Liberty spokeswoman Liz Parratt said: "The police have very sweeping and very draconian powers to check vehicle safety and we think that that is right.

"But if those powers are used for purposes other than road safety checks that is when we should start asking questions about whether the police and the other agencies are acting within their powers."

But Bob Nockalls, West Midlands police traffic intelligence officer and national co-ordinator of the operation, said "It's all totally legal.

Of course people have civil rights, and we respect those entirely, but so do the 3,600 people killed on the roads each year and this is a road safety operation."

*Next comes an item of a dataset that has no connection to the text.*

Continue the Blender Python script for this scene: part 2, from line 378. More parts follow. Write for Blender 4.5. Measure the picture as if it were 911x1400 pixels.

He said officers would be targeting mainly goods vehicles and obviously unroadworthy private cars.

Vehicles would be taken into check-site areas and while awaiting examination, drivers could be questioned by officers from other agencies acting within their respective powers.

Next month's operation will involve 52 police forces. By casting a wide net, police hope to prevent drivers diverting to miss the check points.

Having representatives from other agencies at the roadside made operational sense, Mr Nockalls said.

For example, Environment Agency officials were better qualified than the police to spot loads of asbestos being ferried to an illegal dump. A previous, smaller, version of the operation carried out in June led to 1,098 vehicles being stopped.

Some 113 people who said they were travelling to work were found to be claiming unemployment or sickness benefit.

That operation is thought to have saved pounds 176,000 in fraudulent benefit claims.

Since the first Operation Mermaid initiative in 1995, 93,000 drivers have been stopped, 673 arrests made and 5,500 dangerous vehicles banned from the road.

One recent exercise in Surrey by the Metropolitan Police resulted in eight arrestsm, of which five were for immigration offences.

Thirty-five of the 404 drivers were reported for benefit fraud, 27 vehicles were banned from the road, and 112 drivers were fined for having invalid tax discs.

A spokeswoman for the Benefits Agency said they could not insist on the people stopped at the road checks taking part in the questioning.

She said: "It has been a successful operation in the past but if people refuse to answer our questions we can't force them."